• Set problem:
Your task is to copy the lines between the line containing "Generate a Blender" and the line containing "sc.camera = camo", counting both of those lines, and to emit nothing more.

• Dataset rows:

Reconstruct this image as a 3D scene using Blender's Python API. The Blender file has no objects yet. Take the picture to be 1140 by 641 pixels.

...

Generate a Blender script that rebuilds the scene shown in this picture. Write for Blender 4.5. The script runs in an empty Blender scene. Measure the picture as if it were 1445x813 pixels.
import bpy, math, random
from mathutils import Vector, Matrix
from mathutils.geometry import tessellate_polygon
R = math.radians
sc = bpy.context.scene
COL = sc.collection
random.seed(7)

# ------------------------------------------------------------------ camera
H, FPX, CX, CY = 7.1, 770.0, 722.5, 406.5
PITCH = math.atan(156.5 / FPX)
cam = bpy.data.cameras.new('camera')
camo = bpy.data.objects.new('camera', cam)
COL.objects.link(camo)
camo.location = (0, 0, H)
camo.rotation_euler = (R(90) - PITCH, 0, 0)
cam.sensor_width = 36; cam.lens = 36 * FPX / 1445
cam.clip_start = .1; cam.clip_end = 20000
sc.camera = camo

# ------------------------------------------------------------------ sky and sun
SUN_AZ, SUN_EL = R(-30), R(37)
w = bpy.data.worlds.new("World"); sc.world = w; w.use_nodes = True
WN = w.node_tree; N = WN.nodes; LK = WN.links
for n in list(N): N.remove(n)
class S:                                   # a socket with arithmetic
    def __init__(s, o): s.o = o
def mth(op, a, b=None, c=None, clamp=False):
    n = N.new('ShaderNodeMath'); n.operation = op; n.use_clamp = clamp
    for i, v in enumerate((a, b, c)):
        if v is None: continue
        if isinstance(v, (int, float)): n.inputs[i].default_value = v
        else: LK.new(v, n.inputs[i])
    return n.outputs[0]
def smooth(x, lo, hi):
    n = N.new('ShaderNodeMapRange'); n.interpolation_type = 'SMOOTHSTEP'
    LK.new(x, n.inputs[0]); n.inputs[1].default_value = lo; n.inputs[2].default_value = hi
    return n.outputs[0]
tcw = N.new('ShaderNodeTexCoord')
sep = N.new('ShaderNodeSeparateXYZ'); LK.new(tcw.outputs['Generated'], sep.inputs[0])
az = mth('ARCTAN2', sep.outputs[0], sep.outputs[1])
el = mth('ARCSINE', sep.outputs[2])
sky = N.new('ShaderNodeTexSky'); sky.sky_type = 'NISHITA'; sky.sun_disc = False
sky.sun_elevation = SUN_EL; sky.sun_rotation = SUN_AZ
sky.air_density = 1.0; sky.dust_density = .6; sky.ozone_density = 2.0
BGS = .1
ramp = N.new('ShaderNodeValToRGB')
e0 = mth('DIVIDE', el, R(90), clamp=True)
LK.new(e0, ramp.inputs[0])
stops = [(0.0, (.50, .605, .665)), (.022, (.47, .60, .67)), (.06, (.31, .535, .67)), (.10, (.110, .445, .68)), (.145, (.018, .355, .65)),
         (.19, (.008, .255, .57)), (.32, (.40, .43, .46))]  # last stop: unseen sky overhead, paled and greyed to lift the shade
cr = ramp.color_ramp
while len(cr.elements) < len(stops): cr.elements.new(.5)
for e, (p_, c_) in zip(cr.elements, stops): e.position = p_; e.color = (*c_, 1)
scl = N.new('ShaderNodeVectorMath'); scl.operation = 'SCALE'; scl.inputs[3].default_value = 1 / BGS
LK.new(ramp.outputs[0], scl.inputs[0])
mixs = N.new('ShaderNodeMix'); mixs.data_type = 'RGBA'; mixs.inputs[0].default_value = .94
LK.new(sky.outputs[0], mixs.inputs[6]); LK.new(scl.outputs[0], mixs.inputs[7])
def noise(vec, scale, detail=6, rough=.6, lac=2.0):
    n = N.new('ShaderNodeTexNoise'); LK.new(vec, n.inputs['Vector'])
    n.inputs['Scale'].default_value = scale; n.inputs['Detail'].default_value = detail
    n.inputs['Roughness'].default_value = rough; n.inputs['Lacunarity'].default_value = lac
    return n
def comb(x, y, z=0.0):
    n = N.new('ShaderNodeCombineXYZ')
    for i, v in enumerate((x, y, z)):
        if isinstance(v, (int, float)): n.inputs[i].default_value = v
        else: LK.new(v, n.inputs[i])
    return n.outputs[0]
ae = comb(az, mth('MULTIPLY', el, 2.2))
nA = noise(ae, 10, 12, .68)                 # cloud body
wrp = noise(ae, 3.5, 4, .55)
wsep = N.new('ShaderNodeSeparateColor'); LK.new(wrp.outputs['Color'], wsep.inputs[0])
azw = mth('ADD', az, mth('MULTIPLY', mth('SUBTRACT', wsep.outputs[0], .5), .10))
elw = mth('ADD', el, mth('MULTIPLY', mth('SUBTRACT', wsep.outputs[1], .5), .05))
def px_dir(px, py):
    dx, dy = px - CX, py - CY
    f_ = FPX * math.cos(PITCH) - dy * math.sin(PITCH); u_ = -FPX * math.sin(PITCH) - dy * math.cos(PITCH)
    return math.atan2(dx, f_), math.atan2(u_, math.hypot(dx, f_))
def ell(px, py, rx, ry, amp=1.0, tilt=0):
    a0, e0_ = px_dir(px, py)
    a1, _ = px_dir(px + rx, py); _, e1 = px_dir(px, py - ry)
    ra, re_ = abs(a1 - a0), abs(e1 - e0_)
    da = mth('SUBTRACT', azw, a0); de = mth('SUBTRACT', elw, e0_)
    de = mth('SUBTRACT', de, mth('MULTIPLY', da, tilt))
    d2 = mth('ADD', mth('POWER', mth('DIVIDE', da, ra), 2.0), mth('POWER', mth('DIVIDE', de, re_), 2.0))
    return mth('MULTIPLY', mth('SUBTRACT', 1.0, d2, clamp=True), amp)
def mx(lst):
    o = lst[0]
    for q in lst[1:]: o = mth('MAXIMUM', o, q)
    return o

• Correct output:
Generate a Blender script that rebuilds the scene shown in this picture. Write for Blender 4.5. The script runs in an empty Blender scene. Measure the picture as if it were 1445x813 pixels.
import bpy, math, random
from mathutils import Vector, Matrix
from mathutils.geometry import tessellate_polygon
R = math.radians
sc = bpy.context.scene
COL = sc.collection
random.seed(7)

# ------------------------------------------------------------------ camera
H, FPX, CX, CY = 7.1, 770.0, 722.5, 406.5
PITCH = math.atan(156.5 / FPX)
cam = bpy.data.cameras.new('camera')
camo = bpy.data.objects.new('camera', cam)
COL.objects.link(camo)
camo.location = (0, 0, H)
camo.rotation_euler = (R(90) - PITCH, 0, 0)
cam.sensor_width = 36; cam.lens = 36 * FPX / 1445
cam.clip_start = .1; cam.clip_end = 20000
sc.camera = camo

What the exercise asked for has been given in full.